Abstract

Two events, apparently distant one from the other and without any direct link between them, but nevertheless strictly connected by a common spiritual legacy, constitute the subject of this paper. The first one, took place in 1971, when a very special «ecumenical chapel» opened its doors to the public. It is known under the name of «Rothko Chapel», due to the general project, undertaken by the painter Mark Rothko. Since that time, it has become one of the most precious artworks that represent the contemporary religious aesthetics. The black Rothko’s paintings, the Greek-cross building designed by the architect Philip Johnson, the Broken Obelisk of the artist Barnett Newman standing right out of the Chapel and the music composed for this ambient by the composer Morton Feldman, have replaced what traditionally has been called an «imago templi»; but contrary to all Christian tradition they represent (literally) no-thing.
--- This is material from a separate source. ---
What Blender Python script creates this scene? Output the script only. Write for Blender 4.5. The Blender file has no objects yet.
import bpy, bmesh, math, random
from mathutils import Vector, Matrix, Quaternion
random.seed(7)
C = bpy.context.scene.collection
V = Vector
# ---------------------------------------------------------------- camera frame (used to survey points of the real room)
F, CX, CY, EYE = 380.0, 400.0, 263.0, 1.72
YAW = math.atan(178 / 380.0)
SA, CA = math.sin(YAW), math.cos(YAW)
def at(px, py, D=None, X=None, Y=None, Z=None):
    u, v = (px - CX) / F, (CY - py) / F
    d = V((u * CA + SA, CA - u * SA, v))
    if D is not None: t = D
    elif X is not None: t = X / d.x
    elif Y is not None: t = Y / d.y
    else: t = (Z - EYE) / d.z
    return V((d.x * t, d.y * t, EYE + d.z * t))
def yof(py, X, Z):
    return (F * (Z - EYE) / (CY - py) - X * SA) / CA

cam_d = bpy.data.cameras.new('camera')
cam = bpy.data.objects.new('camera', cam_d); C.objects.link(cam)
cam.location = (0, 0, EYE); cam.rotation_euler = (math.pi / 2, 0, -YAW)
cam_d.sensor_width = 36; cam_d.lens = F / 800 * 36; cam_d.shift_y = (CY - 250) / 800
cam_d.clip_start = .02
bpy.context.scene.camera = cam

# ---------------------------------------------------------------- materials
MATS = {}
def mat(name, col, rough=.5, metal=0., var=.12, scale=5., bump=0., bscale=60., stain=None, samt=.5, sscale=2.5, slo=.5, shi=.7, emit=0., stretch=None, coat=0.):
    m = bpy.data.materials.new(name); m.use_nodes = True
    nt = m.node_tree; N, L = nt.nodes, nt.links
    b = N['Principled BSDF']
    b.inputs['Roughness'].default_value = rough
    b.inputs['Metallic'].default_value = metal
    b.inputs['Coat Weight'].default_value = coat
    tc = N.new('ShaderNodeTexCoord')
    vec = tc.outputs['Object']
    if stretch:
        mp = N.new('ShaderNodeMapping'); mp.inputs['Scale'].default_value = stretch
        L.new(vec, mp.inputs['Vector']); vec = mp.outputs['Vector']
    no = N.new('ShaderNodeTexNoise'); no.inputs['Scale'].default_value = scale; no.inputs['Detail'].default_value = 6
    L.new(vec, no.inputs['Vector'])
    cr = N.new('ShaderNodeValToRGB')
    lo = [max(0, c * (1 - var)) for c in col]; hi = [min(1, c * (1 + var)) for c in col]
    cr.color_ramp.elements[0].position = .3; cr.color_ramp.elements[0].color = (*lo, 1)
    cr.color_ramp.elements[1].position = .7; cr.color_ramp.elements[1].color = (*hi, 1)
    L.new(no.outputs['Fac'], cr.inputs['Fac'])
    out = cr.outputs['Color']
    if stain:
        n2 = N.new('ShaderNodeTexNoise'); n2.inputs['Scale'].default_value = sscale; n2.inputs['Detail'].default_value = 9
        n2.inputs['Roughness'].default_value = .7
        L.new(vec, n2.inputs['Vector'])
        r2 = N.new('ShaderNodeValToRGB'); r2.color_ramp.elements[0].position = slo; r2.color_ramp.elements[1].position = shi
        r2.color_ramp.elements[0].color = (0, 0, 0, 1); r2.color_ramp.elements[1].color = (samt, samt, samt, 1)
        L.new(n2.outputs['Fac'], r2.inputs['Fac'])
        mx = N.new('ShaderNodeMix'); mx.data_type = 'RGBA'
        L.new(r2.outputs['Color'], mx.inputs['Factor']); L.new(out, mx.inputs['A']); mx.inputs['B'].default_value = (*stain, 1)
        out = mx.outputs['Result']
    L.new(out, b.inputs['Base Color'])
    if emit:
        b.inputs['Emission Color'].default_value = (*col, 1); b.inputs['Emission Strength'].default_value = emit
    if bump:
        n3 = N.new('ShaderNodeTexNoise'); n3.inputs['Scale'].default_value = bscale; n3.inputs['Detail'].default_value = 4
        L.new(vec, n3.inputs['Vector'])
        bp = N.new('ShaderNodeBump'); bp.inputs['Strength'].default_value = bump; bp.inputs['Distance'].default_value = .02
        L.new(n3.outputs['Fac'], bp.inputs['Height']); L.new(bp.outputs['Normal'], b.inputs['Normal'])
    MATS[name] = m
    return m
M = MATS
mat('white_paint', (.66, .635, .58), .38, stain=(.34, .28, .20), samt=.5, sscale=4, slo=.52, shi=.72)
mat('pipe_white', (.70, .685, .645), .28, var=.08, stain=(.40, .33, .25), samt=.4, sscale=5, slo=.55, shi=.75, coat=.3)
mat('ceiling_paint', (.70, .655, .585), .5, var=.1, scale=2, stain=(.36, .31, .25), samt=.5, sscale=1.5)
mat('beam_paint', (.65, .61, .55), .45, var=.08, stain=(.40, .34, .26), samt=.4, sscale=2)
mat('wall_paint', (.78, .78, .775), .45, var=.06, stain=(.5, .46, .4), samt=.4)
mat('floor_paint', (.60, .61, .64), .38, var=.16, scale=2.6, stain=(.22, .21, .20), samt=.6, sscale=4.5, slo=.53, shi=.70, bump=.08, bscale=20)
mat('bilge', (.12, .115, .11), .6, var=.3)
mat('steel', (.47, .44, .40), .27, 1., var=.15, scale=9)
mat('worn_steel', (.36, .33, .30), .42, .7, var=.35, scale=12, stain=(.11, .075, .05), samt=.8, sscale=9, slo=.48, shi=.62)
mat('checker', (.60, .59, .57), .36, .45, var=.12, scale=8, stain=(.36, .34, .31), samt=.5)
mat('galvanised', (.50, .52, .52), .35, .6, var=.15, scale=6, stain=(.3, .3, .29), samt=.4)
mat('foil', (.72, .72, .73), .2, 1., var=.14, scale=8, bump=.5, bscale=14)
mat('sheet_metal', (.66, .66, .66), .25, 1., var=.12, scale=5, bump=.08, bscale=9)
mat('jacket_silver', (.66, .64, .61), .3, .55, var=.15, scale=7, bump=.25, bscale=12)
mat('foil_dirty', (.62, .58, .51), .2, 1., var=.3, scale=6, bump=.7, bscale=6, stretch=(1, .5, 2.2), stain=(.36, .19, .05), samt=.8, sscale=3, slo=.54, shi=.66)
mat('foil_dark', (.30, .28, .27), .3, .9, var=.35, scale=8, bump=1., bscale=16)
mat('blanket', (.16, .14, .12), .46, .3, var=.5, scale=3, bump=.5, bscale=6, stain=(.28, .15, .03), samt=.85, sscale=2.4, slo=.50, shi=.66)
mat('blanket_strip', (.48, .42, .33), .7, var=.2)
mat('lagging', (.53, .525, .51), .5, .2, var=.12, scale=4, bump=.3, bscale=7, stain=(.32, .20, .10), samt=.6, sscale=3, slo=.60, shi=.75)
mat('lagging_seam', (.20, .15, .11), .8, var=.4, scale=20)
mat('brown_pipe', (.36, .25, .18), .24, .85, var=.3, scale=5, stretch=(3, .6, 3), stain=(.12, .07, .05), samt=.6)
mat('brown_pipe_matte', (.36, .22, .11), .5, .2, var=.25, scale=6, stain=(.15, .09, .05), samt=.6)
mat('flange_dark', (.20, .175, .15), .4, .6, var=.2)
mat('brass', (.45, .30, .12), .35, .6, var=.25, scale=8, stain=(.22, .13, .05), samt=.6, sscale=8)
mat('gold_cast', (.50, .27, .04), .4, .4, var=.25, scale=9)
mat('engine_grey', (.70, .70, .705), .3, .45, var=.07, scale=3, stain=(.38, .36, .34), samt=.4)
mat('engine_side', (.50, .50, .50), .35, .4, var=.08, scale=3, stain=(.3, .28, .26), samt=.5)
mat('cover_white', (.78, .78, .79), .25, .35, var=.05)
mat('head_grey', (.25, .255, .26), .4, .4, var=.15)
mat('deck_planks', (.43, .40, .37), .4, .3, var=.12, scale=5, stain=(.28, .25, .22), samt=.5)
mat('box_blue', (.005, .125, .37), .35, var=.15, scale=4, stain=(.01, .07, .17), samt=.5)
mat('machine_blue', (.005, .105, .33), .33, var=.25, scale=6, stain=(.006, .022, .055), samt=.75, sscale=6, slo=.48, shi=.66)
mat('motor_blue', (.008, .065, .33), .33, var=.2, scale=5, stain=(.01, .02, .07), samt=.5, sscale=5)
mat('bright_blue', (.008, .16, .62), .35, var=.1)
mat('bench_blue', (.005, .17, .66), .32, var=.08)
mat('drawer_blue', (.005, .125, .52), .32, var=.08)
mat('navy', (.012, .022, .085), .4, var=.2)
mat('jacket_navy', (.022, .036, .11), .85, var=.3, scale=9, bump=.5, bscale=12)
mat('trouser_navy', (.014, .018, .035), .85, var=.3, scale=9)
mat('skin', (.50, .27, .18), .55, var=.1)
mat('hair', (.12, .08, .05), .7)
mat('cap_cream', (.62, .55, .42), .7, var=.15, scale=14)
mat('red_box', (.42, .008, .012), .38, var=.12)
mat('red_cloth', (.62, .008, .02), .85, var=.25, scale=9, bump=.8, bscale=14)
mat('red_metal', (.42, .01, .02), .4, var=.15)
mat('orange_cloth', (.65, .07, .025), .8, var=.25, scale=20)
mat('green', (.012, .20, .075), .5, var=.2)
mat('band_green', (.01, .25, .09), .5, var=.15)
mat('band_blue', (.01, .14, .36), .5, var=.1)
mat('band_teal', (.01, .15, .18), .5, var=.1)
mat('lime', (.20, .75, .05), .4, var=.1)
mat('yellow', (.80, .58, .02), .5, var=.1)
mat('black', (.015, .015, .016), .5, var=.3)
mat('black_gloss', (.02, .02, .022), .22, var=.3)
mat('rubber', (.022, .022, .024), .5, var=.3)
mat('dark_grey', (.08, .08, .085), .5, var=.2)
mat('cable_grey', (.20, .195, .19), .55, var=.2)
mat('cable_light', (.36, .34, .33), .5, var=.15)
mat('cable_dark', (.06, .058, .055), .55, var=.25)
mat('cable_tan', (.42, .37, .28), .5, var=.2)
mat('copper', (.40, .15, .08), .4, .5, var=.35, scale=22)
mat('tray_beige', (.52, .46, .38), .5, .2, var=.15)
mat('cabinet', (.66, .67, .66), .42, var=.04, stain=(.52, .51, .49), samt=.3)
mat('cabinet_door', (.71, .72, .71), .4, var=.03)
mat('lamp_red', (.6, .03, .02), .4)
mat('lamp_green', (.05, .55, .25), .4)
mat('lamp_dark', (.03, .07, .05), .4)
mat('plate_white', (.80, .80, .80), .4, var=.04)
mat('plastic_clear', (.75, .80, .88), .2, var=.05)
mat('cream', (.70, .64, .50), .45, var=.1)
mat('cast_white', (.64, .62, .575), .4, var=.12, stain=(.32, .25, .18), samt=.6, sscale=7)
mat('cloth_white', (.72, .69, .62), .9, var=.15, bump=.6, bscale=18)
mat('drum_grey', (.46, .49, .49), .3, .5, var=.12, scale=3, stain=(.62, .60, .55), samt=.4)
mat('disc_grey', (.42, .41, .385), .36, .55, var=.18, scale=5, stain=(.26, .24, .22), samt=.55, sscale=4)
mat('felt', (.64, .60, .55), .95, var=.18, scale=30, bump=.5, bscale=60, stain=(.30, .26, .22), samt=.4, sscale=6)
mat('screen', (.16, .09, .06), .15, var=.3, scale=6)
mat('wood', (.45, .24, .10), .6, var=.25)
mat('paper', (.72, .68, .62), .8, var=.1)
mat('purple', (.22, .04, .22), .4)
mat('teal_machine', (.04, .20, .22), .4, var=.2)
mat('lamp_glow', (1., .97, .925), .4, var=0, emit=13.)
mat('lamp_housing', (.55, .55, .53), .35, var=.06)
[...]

The second event, took place in 1795, when two young friends, Hegel and Schelling, were making a kind of oath under the sign of an Invisible Church, actualizing an ambiguous concept that, even if rooted in the Holy Scriptures, it had been condemned for its consequences as heretical. The relationship between these two events is given by contemporary art historians which have established that modern abstract painting, from a formal point of view, is rooted in the Romantic tradition. With this paper I would like to contribute to the establishment of this connection, not only by formal means, but by showing a common spiritual attitude towards images. Christianity, essentially figurative in its religious aesthetics, has always had to deal with the Jewish prohibition of image-making. This difficulty has been inherited to contemporary debates in which artist with classical readings and education, often of Jewish origins but active in Christian societies, try to create a new kind of art, above all traditions and free of dogmas. According to my suggestion, Rothko Chapel should be considered as the realization of a fragile balance in which both «aniconism» and «need of images» have simultaneously sublated their one-sidedness, producing a higher spiritual stage. Thus, such a chapel would not be a simple space where all religions could only meet and undertake a dialog, but should be considered as something more surprising: a unique realization of what logically appears as a pure contradiction: the realization of an Imago Templi for an Invisible Church.